Data shown:
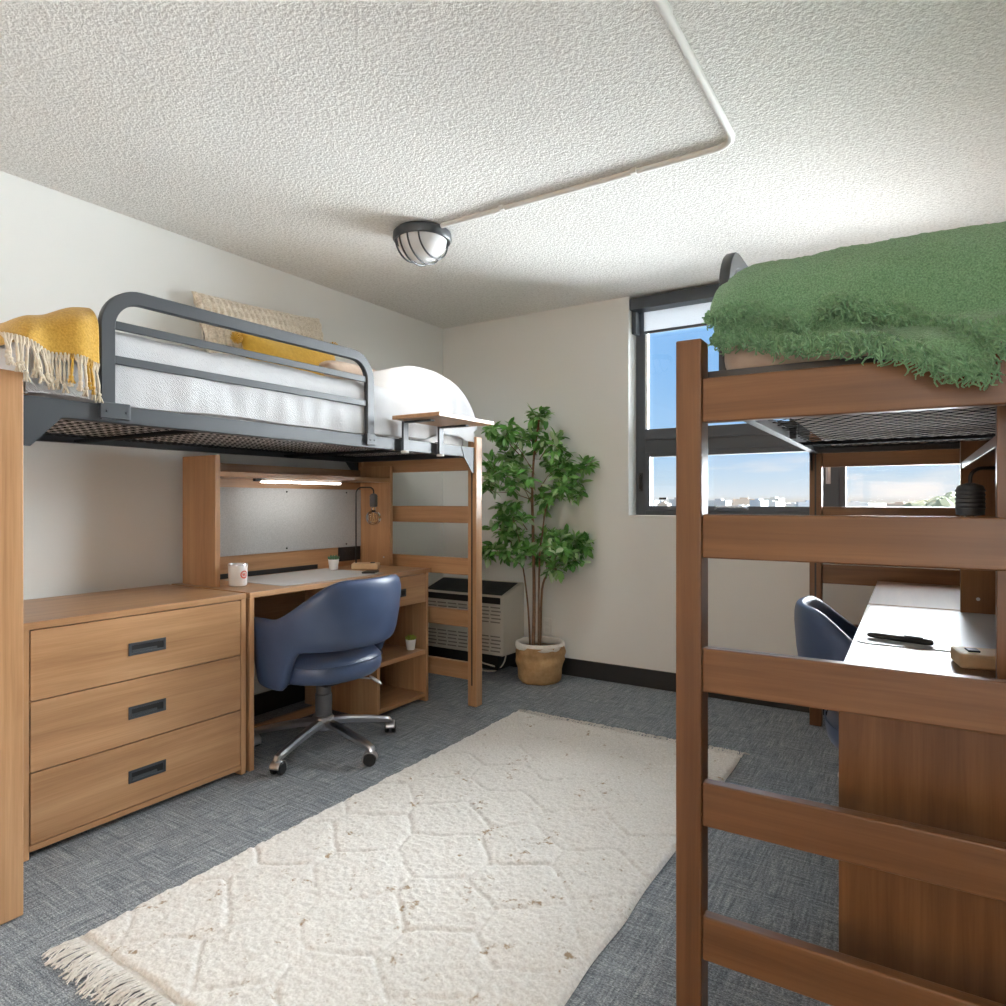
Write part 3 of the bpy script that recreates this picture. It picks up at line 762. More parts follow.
# ------------------------------------------------------------------ office chairs (face +y)
def build_chair(label, group):
    ch = thing('desk_chair', label, 'chair', group=group)
    bm = NB(); N, Mr = 64, 22
    TH = math.radians(128)
    rings = []
    for i in range(N+1):
        th = -TH+2*TH*i/N; a = abs(math.degrees(th))
        top = .645+.165*(1-sstep(24, 84, a))-.010*sstep(90, 128, a)
        bot = .335+.172*(1-sstep(58, 80, a))
        zc, hh = (top+bot)/2, (top-bot)/2
        thick = .026-.004*sstep(60, 120, a)
        e = (1-sstep(0, 1, 0))
        endf = min(1, (TH-abs(th))/math.radians(11))
        k = math.sqrt(max(.0, 1-(1-endf)**2)); k = max(k, .04)
        ring = []
        for j in range(Mr):
            q = 2*PI*j/Mr; c, s = math.cos(q), math.sin(q)
            lo = thick*(abs(c)**.75)*(1 if c > 0 else -1)*max(k, .35 if endf < 1 else 1)
            up = zc+hh*(abs(s)**.42)*(1 if s > 0 else -1)*(k**.45 if endf < 1 else 1)
            zr = (up-.40)
            R0 = .262+lo+(.155*zr*(1-sstep(40, 110, a))+.055*zr*sstep(40, 110, a)) + .012*math.sin(min(1, max(0, zr/.4))*PI)
            ax, ay = 1.08, 1.0
            ring.append(bm.verts.new((R0*math.sin(th)*ax, -R0*math.cos(th)*ay+.0, up)))
        rings.append(ring)
    for A, B in zip(rings, rings[1:]):
        for j in range(Mr): bm.faces.new((A[j], A[(j+1) % Mr], B[(j+1) % Mr], B[j]))
    bm.faces.new(rings[0][::-1]); bm.faces.new(rings[-1])
    bmesh.ops.recalc_face_normals(bm, faces=bm.faces)
    sh = finish('shell', bm, LEATHER, ch, True, 180)
    # seat cushion
    bm = NB()
    prof = [(0, .345), (.20, .345), (.235, .352), (.256, .372), (.262, .40), (.256, .432), (.236, .455), (.20, .466), (.12, .473), (0, .475)]
    lathe(bm, prof, n=56)
    for v in bm.verts:
        x, y = v.co.x, v.co.y; rr = math.hypot(x, y)
        if rr > 1e-5:
            a = math.atan2(y, x); f = 1/((abs(math.cos(a))**2.6+abs(math.sin(a))**2.6)**(1/2.6))
            f = 1+(f-1)*.75
            v.co.x *= f*.98; v.co.y = v.co.y*f*1.0+.012
            if v.co.z > .42: v.co.z += -.012*sstep(.0, .25, v.co.y)
    bmesh.ops.recalc_face_normals(bm, faces=bm.faces)
    st = finish('seat', bm, LEATHER, ch, True, 180)
    bm = NB(); tube(bm, [(.262*math.cos(2*PI*k/56)*.985*(1+.75*(1/((abs(math.cos(2*PI*k/56))**2.6+abs(math.sin(2*PI*k/56))**2.6)**(1/2.6))-1)), .012+.262*math.sin(2*PI*k/56)*1.005*(1+.75*(1/((abs(math.cos(2*PI*k/56))**2.6+abs(math.sin(2*PI*k/56))**2.6)**(1/2.6))-1)), .432) for k in range(56)], .003, 6, closed=True)
    finish('piping', bm, LEATHER, st, True)
    bm = NB(); box(bm, -.10, .10, -.10, .10, .325, .346, .006); box(bm, -.05, .05, -.07, .07, .295, .326, .01); finish('tilt_plate', bm, BLACK, ch)
    bm = NB(); lathe(bm, [(0, .30), (.030, .30), (.034, .29), (.034, .255), (.038, .252), (.038, .135), (.034, .128), (0, .128)], n=28); finish('gas_column', bm, GREYP, ch, True, 40)
    bm = NB(); tube(bm, [(.05, .05, .318), (.17, .09, .312), (.23, .10, .300)], .0055, 8); finish('lever', bm, CHROME, ch, True)
    bm = NB(); t = bmesh.new(); bmesh.ops.create_uvsphere(t, u_segments=16, v_segments=10, radius=1)
    bmesh.ops.transform(t, matrix=Matrix.Translation((.135, -.20, .312)) @ Matrix.Rotation(-.9, 4, 'Z') @ Matrix.Rotation(.6, 4, 'Y') @ Matrix.Diagonal((.036, .018, .007, 1)), verts=t.verts); merge(bm, t)
    tube(bm, [(.04, -.05, .330), (.12, -.18, .32)], .004, 8)
    finish('paddle', bm, CHROME, ch, True)
    base = NB(); lathe(base, [(0, .155), (.036, .155), (.044, .148), (.046, .10), (.040, .09), (0, .088)], n=28)
    base = finish('base_hub', base, CHROME, ch, True, 40)
    for k in range(5):
        a = 2*PI*k/5+math.radians(-23); ca, sa = math.cos(a), math.sin(a)
        bm = NB()
        pts = [Vector((ca*r, sa*r, z)) for r, z in ((.03, .128), (.12, .118), (.22, .100), (.305, .082), (.33, .074), (.337, .060))]
        def sec(t):
            w = .026-.011*t; h = .020-.006*t
            return [(h*.6, -w*.55), (h*.6, w*.55), (h*.1, w), (-h, w*.8), (-h, -w*.8), (h*.1, -w)]
        ring_tube(bm, pts, sec); bmesh.ops.recalc_face_normals(bm, faces=bm.faces)
        arm = finish('base_arm', bm, CHROME, ch, True, 35)
        cs = NB(); c = Vector((ca*.337, sa*.337, 0)); ang = a+1.1+k*.7
        M = Matrix.Translation((c.x, c.y, .0275)) @ Matrix.Rotation(ang, 4, 'Z')
        def disc(bm_, y0, y1, r, rr=.004):
            t = bmesh.new(); lathe(t, [(0, y0), (r-rr, y0), (r, y0+rr), (r, y1-rr), (r-rr, y1), (0, y1)], n=26)
            bmesh.ops.transform(t, matrix=M @ Matrix.Translation((.012, 0, 0)) @ Matrix.Rotation(PI/2, 4, 'X'), verts=t.verts); merge(bm_, t)
        disc(cs, .006, .026, .0265); disc(cs, -.026, -.006, .0265)
        w = finish('caster', cs, BLACK, ch, True, 35)
        hd = NB(); tube(hd, [(c.x, c.y, .064), (c.x, c.y, .04)], .007, 10)
        t = bmesh.new(); V = grid(t, 14, 8, lambda u, v: Vector((.012+.031*math.cos(math.radians(-15+190*u)), -.022+.044*v, .031*math.sin(math.radians(-15+190*u)))))
        bmesh.ops.transform(t, matrix=M, verts=t.verts); merge(hd, t)
        hd = finish('caster_hood', hd, CHROME, w, True, 60); m = hd.modifiers.new('t', 'SOLIDIFY'); m.thickness = .002
    return ch
chairL = build_chair('blue leather swivel chair tucked at the left desk, seen from behind', 'blue leather swivel chairs')
chairL.location = (-2.365, 2.172, 0); chairL.rotation_euler = (0, 0, math.radians(90))
chairR = copy_tree(chairL); chairR['label'] = 'blue leather swivel chair at the right desk, half hidden behind the ladder rungs'
chairR.location = (-.035, 2.485, 0); chairR.rotation_euler = (0, 0, math.radians(-80))

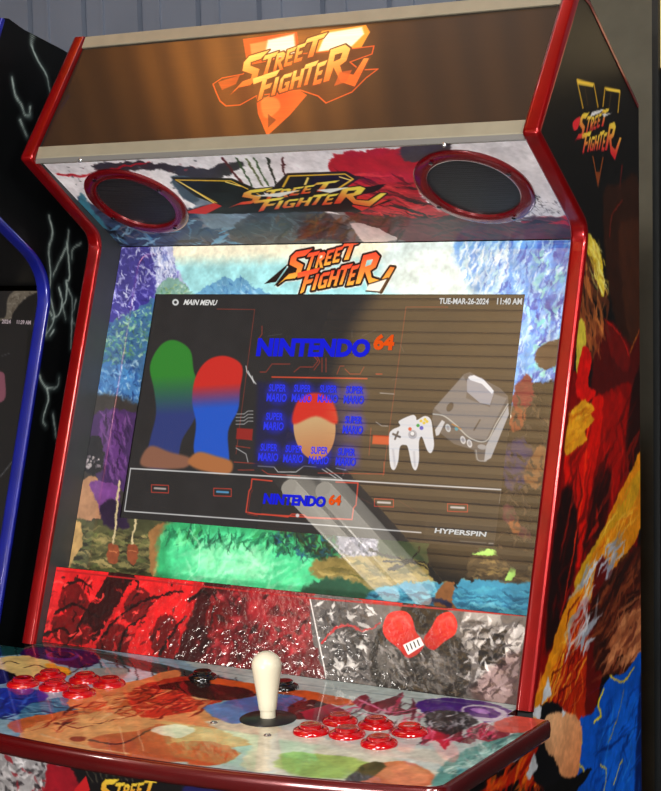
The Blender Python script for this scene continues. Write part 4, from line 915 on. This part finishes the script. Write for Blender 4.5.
    c.brush(2.4, 11, .14, 5); c.c = 255 * (np.clip(c.c, 0, 255) / 255) ** 1.5
    l([(-40, 652), (42, 645), (300, 684), (514, 709)], 2.6, (110, 128, 130), soft=2, a=.7)
    return c
def build_cp():
    c = paint_cp(); x = np.unique(np.concatenate([np.linspace(-CPX, CPX, 620), [-.3695, -.3685, .3685, .3695], CPX - .012 * (1 - np.cos(np.linspace(0, PI / 2, 8))) , -CPX + .012 * (1 - np.cos(np.linspace(0, PI / 2, 8)))]))
    t = np.linspace(0, 1, 330); yb = np.where(np.abs(x) < .369, -.1640, -.205); yf = cp_front(x)
    Y = yf[None] + (yb - yf)[None] * t[:, None]; X = np.repeat(x[None], len(t), 0)
    P = np.stack([X, Y, np.full_like(X, ZT)], -1)
    o = put(grid_mesh('control_panel', P, c.sample(X, Y), [M_CP, M_DARKRED], None, (0, 0, -.020))); tag(o, 'glossy printed control panel with bowed front')
    # red edge moulding around sides and front
    xs = np.concatenate([CPX - .012 * (1 - np.sin(np.linspace(PI / 2, 0, 8))), np.linspace(CPX - .013, -CPX + .013, 80), -CPX + .012 * (1 - np.sin(np.linspace(0, PI / 2, 8)))])
    path = [(CPX, -.205), (CPX, -.3), (CPX, -.4)] + [(float(a), float(cp_front(a))) for a in xs] + [(-CPX, -.4), (-CPX, -.3), (-CPX, -.205)]
    q = np.array(path); keep = [0] + [i for i in range(1, len(q)) if np.linalg.norm(q[i] - q[i - 1]) > 5e-4]; q = q[keep]
    cs = [(-.0005, -.0005), (.003, .0004), (.0056, -.002), (.0066, -.0105), (.0056, -.019), (.003, -.0232), (-.0005, -.0232)]
    mb = MB(); vs = []; fs = []; k = len(q); m = len(cs)
    for i in range(k):
        d1 = q[i] - q[max(i - 1, 0)]; d2 = q[min(i + 1, k - 1)] - q[i]
        if i == 0: d1 = d2
        if i == k - 1: d2 = d1
        d = d1 / np.linalg.norm(d1) + d2 / np.linalg.norm(d2); d /= np.linalg.norm(d); n = np.array([-d[1], d[0]])
        if i == 0: n = np.array([1., 0])
        # outward is to the right of travel reversed: check against the centre
        if n @ (q[i] - np.array([0, -.3])) < 0: n = -n
        for a, z in cs: vs.append((q[i][0] + n[0] * a, q[i][1] + n[1] * a, ZT + z))
    for i in range(k - 1):
        for j in range(m): fs.append((i * m + j, i * m + (j + 1) % m, (i + 1) * m + (j + 1) % m, (i + 1) * m + j))
    fs.append(list(range(m))[::-1]); fs.append([(k - 1) * m + j for j in range(m)])
    mb.add(vs, fs, 0, True); put(mb.build('edge_trim', M_DARKRED, auto=1.3), o)
    return o
cp = build_cp()

def at_cp(px, z=0):      # a photo pixel measured on the control panel's top, z above it
    pl = Plane((0, 0, ZT + z), (1, 0, 0), (0, 1, 0)); q = pl.at([px])[0]; return (q[0], q[1], ZT)
def push_button(px, h, R, body, top, label):
    c = at_cp(px, h); mb = MB(); mb.lathe([(R, 0), (R, .0018), (R - .0012, .0038), (R - .004, .0052), (R * .70, .006), (R * .66, .0052), (R * .66, .002)], c, 44)
    o = put(mb.build('push_button', body)); tag(o, label)
    r = R * .63; mb = MB(); mb.lathe([(r, .0012), (r, .0084), (r - .0012, .0098), (r - .003, .0102), (r * .5, .0096), (.0004, .0093)], c, 40)
    put(mb.build('plunger', top), o); return o
for q in ((23, 681), (50, 674), (85, 677), (55, 684), (79, 690.5), (109, 681), (311, 728), (340, 718), (376, 721.5), (347, 731), (379, 740), (409.5, 728.5)):
    push_button(q, .005, .0212, M_BTN, M_BTN2, None)
for q in ((202.5, 674), (284, 684)): push_button(q, .005, .0188, M_BBTN, M_BBTN, 'black start button')
for q in ((214, 723), (267.5, 735.5)):
    c = at_cp(q); mb = MB(); mb.lathe([(.0045, -.001), (.0045, .0006), (.003, .0018), (.001, .0022)], c, 20); put(mb.build('bolt', M_STEEL), cp)
# joystick
jc = at_cp((268, 719))
mb = MB(); mb.lathe([(.0335, .0001), (.0335, .0010), (.0320, .0020), (.010, .0030), (.010, .001)], jc, 60); js = put(mb.build('joystick', M_WASHER)); tag(js, 'white bat-top joystick on black washer')
mb = MB(); mb.lathe([(.0092, .002), (.0092, .0110), (.0088, .0114)], jc, 32); put(mb.build('shaft_sleeve', M_CREAM), js)
prof = [(.0080, .0112), (.0102, .0116), (.0106, .013), (.0122, .026), (.0142, .040), (.0160, .052), (.0172, .060), (.0176, .064)]
prof += [(.0176 * math.cos(a), .0645 + .0166 * math.sin(a)) for a in np.linspace(.08, PI / 2 - .03, 12)]
mb = MB(); mb.lathe(prof, jc, 48); put(mb.build('handle', M_CREAM), js)

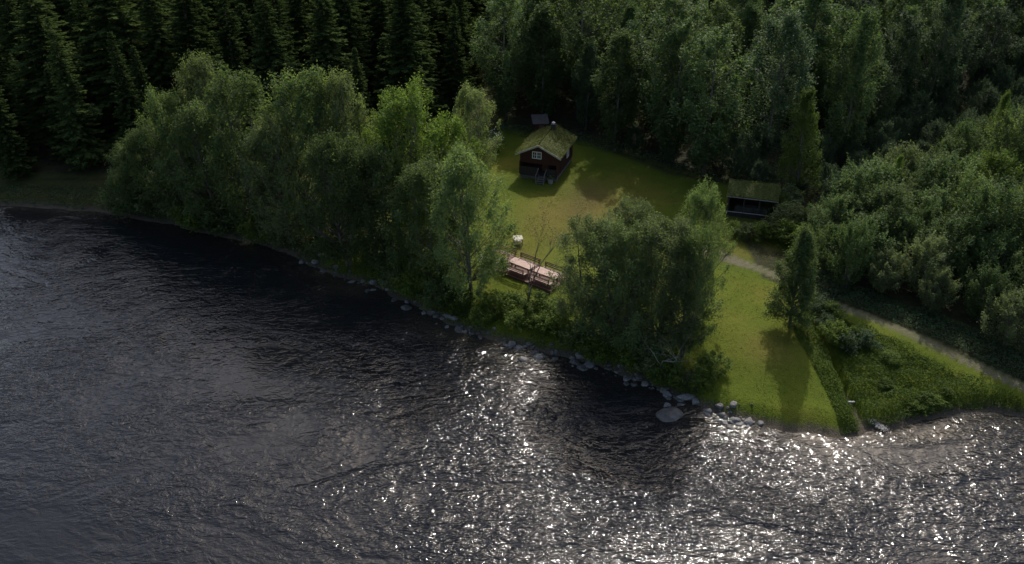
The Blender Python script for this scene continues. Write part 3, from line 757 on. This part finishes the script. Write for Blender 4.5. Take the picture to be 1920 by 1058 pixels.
under = gpoly([(930, 250), (1100, 275), (1350, 345), (1500, 400), (1540, 470), (1560, 420), (1800, 290), (1980, 240), (1980, 110), (1500, 290), (1340, 325), (1100, 255), (950, 235)])
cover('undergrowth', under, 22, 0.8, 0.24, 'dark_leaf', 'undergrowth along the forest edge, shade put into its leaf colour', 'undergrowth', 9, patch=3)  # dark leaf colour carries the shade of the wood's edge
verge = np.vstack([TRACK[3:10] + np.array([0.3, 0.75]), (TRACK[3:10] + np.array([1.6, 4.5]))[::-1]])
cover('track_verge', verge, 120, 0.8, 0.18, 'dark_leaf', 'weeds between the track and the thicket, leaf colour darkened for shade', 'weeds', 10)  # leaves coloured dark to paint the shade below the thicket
verge2 = np.vstack([TRACK[4:10] + np.array([-0.6, -1.35]), (TRACK[4:10] + np.array([-1.0, -2.4]))[::-1]])
cover('track_edge_grass', verge2, 60, 0.22, 0.12, 'herb_leaf', 'short grass along the river side of the track', 'grass', 12)

lawn_poly = gpoly([(935, 330), (1100, 300), (1340, 345), (1365, 410), (1480, 470), (1545, 570), (1480, 590), (1500, 660), (1560, 740), (1600, 800), (1480, 800), (1340, 750), (1340, 640), (1060, 590), (930, 530), (880, 450)])
tclear = lambda P: sst(seg_dist(P, TRACK)[0], 0.6, 1.1) * (0.25 + 0.75 * (fbm(P[:, 0], P[:, 1], 1.6, 4) > 0.5))
cover('lawn_grass', lawn_poly, 34, 0.13, 0.10, 'lawn_leaf', 'short grass and clover tufts of the lawn', 'grass', 13, hmin=0.0, thin=tclear)

# ------------------------------------------------------------------ boulders
def rock_mesh(seed):
    import bmesh
    bm = bmesh.new(); bmesh.ops.create_icosphere(bm, subdivisions=3, radius=1.0)
    rng = np.random.default_rng(seed)
    planes = [(lambda v: v / np.linalg.norm(v))(rng.normal(size=3)) for _ in range(9)]
    offs = rng.uniform(0.55, 0.85, 9)
    for v in bm.verts:
        c = np.array(v.co)
        for pl, of in zip(planes, offs):
            dd = c @ pl
            if dd > of: c = c - pl * (dd - of) * 0.92
        c += 0.035 * np.sin(c[[1, 2, 0]] * 7 + seed)
        v.co = c
    me = bpy.data.meshes.new('boulder_%d' % seed); bm.to_mesh(me); bm.free(); me.materials.append(M['rock'])
    return me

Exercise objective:
Exactly reproduce the stretch from the line with "by 1058 pixels." through the line with "track', 'grass', 12)", including both ends and nothing else.

Problem solution:
The Blender Python script for this scene continues. Write part 3, from line 757 on. This part finishes the script. Write for Blender 4.5. Take the picture to be 1920 by 1058 pixels.
under = gpoly([(930, 250), (1100, 275), (1350, 345), (1500, 400), (1540, 470), (1560, 420), (1800, 290), (1980, 240), (1980, 110), (1500, 290), (1340, 325), (1100, 255), (950, 235)])
cover('undergrowth', under, 22, 0.8, 0.24, 'dark_leaf', 'undergrowth along the forest edge, shade put into its leaf colour', 'undergrowth', 9, patch=3)  # dark leaf colour carries the shade of the wood's edge
verge = np.vstack([TRACK[3:10] + np.array([0.3, 0.75]), (TRACK[3:10] + np.array([1.6, 4.5]))[::-1]])
cover('track_verge', verge, 120, 0.8, 0.18, 'dark_leaf', 'weeds between the track and the thicket, leaf colour darkened for shade', 'weeds', 10)  # leaves coloured dark to paint the shade below the thicket
verge2 = np.vstack([TRACK[4:10] + np.array([-0.6, -1.35]), (TRACK[4:10] + np.array([-1.0, -2.4]))[::-1]])
cover('track_edge_grass', verge2, 60, 0.22, 0.12, 'herb_leaf', 'short grass along the river side of the track', 'grass', 12)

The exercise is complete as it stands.